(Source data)
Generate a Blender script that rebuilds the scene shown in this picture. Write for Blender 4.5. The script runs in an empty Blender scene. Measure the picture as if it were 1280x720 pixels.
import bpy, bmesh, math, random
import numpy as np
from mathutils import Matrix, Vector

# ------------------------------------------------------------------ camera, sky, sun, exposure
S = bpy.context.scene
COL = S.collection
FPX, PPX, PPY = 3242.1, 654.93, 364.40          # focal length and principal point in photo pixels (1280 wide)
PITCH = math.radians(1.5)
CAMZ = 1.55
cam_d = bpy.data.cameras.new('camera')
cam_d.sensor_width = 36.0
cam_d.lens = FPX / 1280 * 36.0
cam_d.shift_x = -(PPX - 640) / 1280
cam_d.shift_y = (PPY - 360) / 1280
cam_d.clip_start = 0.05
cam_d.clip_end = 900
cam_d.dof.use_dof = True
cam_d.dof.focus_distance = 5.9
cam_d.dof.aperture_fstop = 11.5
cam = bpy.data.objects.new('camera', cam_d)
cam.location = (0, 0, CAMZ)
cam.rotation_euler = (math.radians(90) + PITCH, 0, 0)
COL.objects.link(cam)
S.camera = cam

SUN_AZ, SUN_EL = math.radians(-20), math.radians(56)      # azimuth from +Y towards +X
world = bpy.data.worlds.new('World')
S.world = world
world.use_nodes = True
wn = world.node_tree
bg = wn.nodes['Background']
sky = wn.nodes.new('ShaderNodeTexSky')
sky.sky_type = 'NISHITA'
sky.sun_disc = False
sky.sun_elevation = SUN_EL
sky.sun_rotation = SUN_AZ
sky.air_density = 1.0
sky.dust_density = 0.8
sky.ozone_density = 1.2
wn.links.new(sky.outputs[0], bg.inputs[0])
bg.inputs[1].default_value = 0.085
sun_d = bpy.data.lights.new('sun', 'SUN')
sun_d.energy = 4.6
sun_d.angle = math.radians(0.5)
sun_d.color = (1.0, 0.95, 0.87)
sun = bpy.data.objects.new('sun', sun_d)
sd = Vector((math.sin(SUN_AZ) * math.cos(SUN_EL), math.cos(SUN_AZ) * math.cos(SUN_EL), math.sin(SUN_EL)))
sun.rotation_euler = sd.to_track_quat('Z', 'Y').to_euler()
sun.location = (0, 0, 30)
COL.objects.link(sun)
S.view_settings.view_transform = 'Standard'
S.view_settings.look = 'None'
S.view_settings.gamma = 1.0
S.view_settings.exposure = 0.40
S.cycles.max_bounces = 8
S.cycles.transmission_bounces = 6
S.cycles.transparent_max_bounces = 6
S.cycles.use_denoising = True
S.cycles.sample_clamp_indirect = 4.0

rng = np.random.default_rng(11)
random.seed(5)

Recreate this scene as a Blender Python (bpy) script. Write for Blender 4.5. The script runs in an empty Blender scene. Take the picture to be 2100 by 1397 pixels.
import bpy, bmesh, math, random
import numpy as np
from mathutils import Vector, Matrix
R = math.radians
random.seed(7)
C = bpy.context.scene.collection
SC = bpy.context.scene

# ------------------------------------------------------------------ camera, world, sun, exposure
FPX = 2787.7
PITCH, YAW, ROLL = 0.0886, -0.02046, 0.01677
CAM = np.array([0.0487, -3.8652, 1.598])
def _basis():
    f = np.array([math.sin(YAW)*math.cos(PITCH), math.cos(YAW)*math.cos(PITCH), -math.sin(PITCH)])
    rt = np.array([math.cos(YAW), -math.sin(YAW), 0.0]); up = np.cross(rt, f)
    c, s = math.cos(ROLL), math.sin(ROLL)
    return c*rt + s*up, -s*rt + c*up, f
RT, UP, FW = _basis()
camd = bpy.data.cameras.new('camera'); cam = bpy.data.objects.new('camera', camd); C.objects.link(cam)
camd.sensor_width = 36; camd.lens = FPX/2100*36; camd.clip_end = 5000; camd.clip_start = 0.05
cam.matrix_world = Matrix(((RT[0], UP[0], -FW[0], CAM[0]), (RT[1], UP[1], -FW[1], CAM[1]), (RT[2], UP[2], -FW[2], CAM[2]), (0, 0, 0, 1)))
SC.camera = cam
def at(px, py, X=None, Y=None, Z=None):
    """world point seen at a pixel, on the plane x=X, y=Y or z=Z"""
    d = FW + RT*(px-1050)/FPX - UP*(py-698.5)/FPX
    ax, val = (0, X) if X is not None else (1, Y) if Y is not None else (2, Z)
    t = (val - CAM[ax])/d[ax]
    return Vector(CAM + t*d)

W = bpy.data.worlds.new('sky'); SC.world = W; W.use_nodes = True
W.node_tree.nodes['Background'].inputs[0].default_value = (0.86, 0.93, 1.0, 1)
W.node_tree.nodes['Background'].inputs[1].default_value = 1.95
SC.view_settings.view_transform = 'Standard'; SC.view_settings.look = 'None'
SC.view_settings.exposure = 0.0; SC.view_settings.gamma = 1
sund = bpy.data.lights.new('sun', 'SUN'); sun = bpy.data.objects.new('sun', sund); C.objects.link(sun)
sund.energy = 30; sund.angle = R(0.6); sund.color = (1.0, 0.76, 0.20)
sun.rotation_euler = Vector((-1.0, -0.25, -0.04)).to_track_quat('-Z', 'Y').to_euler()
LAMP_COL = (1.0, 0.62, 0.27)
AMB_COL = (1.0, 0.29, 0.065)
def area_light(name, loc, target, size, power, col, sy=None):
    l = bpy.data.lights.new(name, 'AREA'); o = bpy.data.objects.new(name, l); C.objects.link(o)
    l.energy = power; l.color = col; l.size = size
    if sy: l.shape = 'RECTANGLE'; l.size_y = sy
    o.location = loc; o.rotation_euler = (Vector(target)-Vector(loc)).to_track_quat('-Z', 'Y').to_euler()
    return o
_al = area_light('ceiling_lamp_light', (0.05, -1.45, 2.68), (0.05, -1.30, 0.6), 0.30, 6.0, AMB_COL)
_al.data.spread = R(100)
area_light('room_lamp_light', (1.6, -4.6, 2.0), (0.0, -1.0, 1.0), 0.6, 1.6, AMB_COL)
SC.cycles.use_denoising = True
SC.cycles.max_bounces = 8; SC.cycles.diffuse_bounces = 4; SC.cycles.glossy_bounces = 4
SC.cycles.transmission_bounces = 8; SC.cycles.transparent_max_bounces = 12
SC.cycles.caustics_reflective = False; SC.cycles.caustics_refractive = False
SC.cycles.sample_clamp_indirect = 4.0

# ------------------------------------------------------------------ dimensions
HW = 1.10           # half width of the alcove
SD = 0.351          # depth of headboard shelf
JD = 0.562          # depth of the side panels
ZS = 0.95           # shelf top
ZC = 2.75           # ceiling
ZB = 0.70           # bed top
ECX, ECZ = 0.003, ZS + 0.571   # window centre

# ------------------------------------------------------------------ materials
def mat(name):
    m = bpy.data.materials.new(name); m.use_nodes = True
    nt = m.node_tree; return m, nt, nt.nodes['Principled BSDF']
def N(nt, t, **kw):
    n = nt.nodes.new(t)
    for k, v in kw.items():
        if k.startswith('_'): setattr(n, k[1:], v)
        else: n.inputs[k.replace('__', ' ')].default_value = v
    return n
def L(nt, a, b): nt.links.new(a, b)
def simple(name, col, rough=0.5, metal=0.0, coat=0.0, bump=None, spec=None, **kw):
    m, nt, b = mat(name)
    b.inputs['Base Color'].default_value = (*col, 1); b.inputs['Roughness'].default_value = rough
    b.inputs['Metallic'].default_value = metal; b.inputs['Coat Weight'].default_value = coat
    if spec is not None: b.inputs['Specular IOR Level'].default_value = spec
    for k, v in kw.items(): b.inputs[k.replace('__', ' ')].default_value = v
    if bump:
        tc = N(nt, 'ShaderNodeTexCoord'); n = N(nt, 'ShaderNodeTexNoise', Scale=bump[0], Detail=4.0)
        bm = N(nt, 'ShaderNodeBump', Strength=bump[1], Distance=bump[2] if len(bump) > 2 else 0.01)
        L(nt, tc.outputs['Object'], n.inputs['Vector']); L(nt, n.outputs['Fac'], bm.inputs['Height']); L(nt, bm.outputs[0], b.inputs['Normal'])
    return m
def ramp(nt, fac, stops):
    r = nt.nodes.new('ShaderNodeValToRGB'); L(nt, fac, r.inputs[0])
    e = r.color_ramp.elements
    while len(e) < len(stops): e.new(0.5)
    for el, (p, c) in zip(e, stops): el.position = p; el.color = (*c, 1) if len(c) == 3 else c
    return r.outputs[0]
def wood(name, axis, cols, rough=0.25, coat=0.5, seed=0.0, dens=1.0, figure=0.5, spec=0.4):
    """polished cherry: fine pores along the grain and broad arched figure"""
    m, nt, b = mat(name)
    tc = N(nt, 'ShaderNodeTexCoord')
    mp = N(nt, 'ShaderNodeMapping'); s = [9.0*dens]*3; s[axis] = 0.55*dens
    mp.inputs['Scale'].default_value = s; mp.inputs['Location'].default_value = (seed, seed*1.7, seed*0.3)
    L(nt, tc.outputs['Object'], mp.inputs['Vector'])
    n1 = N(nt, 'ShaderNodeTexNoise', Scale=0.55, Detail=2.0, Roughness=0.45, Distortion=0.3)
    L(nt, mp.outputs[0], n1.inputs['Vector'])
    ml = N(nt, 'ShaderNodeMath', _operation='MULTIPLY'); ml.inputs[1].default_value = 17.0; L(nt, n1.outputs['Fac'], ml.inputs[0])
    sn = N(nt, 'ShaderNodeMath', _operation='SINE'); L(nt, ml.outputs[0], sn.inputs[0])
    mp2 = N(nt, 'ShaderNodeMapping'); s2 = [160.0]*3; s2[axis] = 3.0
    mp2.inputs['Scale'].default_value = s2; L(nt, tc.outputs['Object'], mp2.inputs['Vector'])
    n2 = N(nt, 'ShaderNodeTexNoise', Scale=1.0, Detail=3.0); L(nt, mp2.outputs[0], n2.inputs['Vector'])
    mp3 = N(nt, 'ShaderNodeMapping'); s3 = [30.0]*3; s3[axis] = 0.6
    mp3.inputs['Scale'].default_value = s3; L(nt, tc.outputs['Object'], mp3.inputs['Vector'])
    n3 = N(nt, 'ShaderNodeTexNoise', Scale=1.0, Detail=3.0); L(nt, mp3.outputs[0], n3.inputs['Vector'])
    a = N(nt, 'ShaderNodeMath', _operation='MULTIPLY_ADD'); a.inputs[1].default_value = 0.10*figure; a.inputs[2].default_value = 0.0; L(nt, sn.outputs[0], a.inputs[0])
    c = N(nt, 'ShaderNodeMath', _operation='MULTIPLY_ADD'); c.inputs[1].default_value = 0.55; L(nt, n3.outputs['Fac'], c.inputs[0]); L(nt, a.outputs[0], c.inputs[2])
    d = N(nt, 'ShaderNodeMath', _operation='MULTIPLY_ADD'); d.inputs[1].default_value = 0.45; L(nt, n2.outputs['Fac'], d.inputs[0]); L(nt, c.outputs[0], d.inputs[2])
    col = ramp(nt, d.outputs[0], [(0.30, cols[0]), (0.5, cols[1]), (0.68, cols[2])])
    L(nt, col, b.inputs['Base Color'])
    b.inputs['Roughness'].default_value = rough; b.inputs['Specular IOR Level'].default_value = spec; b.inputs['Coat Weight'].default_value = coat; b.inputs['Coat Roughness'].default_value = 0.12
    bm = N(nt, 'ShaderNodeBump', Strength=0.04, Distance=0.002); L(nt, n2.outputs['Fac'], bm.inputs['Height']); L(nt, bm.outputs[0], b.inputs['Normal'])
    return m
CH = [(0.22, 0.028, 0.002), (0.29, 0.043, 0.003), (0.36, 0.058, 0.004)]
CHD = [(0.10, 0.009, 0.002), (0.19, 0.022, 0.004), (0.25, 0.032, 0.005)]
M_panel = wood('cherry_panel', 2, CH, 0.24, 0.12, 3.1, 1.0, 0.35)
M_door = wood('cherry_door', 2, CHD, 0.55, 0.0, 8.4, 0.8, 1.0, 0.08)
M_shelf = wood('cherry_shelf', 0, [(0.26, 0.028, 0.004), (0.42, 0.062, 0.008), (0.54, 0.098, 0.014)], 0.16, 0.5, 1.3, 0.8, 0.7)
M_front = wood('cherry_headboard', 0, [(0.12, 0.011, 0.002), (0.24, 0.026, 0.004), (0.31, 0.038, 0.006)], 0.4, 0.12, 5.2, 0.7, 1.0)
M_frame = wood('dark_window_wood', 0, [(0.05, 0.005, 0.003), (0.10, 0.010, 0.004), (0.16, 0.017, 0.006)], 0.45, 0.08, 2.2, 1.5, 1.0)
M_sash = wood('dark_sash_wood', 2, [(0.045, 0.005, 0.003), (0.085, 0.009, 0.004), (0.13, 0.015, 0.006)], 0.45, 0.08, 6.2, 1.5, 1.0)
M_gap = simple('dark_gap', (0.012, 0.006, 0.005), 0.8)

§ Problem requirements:
Reproduce precisely the span of lines that begins at the line containing "1.3, 0.8, 0.7)" and ends with the last line of the listing.

§ Exercise output:
M_shelf = wood('cherry_shelf', 0, [(0.26, 0.028, 0.004), (0.42, 0.062, 0.008), (0.54, 0.098, 0.014)], 0.16, 0.5, 1.3, 0.8, 0.7)
M_front = wood('cherry_headboard', 0, [(0.12, 0.011, 0.002), (0.24, 0.026, 0.004), (0.31, 0.038, 0.006)], 0.4, 0.12, 5.2, 0.7, 1.0)
M_frame = wood('dark_window_wood', 0, [(0.05, 0.005, 0.003), (0.10, 0.010, 0.004), (0.16, 0.017, 0.006)], 0.45, 0.08, 2.2, 1.5, 1.0)
M_sash = wood('dark_sash_wood', 2, [(0.045, 0.005, 0.003), (0.085, 0.009, 0.004), (0.13, 0.015, 0.006)], 0.45, 0.08, 6.2, 1.5, 1.0)
M_gap = simple('dark_gap', (0.012, 0.006, 0.005), 0.8)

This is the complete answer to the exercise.